(Exercise instructions): Leave out the pictures and set down exactly the lines from the start of the listing through the one with "PI = math.pi", both included.

(Collected data):
-- Begin --

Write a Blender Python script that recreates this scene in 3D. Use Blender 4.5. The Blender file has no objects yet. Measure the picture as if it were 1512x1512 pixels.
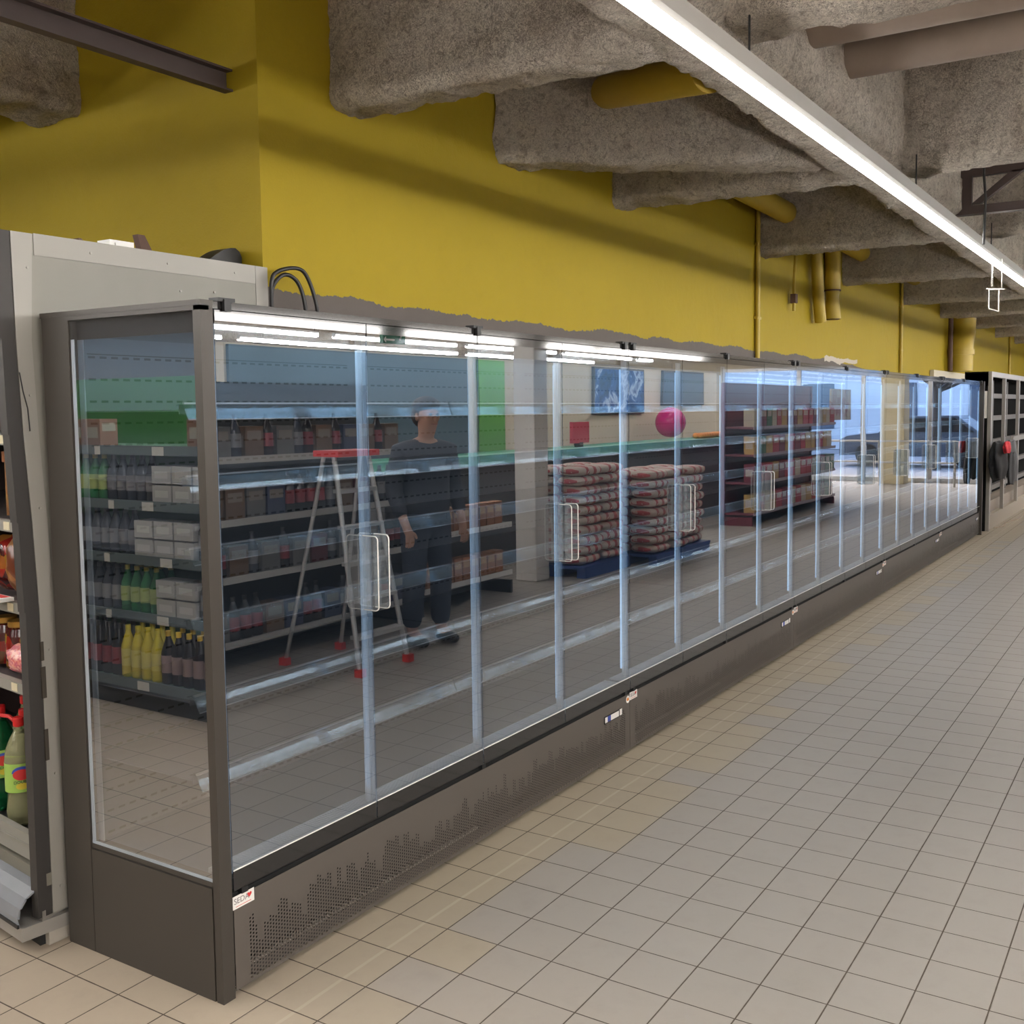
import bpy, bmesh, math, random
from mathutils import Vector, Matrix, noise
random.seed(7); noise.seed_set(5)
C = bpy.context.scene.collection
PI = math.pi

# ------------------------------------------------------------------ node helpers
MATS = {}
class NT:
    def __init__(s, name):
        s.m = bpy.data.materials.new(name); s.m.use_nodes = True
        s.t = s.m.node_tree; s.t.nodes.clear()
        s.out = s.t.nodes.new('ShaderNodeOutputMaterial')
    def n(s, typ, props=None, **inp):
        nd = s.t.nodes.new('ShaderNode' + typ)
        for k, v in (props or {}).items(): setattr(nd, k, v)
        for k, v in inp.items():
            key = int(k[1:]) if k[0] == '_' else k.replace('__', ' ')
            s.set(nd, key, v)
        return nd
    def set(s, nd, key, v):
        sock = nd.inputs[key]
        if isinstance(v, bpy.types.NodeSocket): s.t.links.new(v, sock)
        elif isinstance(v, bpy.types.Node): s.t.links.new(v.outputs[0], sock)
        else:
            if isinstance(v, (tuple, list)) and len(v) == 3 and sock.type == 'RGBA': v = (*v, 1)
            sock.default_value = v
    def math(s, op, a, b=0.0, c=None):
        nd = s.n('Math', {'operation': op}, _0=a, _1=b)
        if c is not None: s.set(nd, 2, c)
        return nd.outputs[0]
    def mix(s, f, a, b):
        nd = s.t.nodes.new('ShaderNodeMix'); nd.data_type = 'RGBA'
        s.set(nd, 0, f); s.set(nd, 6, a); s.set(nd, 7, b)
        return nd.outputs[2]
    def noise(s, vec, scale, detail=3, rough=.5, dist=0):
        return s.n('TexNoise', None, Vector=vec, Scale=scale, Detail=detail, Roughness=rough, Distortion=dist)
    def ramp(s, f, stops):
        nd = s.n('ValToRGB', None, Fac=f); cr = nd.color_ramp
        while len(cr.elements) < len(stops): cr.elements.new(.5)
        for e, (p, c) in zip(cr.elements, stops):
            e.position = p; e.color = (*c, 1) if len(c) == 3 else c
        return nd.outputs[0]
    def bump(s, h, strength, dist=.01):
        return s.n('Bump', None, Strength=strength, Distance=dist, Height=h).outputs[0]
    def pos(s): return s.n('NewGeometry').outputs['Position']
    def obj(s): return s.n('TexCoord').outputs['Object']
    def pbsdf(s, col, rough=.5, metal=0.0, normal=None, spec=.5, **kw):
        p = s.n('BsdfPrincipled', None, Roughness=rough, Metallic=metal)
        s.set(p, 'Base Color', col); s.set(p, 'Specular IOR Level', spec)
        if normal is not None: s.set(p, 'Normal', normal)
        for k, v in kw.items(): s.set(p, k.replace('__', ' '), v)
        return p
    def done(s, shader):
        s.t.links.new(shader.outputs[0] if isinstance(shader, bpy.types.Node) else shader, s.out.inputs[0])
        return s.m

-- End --

(Solution to the problem):
Write a Blender Python script that recreates this scene in 3D. Use Blender 4.5. The Blender file has no objects yet. Measure the picture as if it were 1512x1512 pixels.
import bpy, bmesh, math, random
from mathutils import Vector, Matrix, noise
random.seed(7); noise.seed_set(5)
C = bpy.context.scene.collection
PI = math.pi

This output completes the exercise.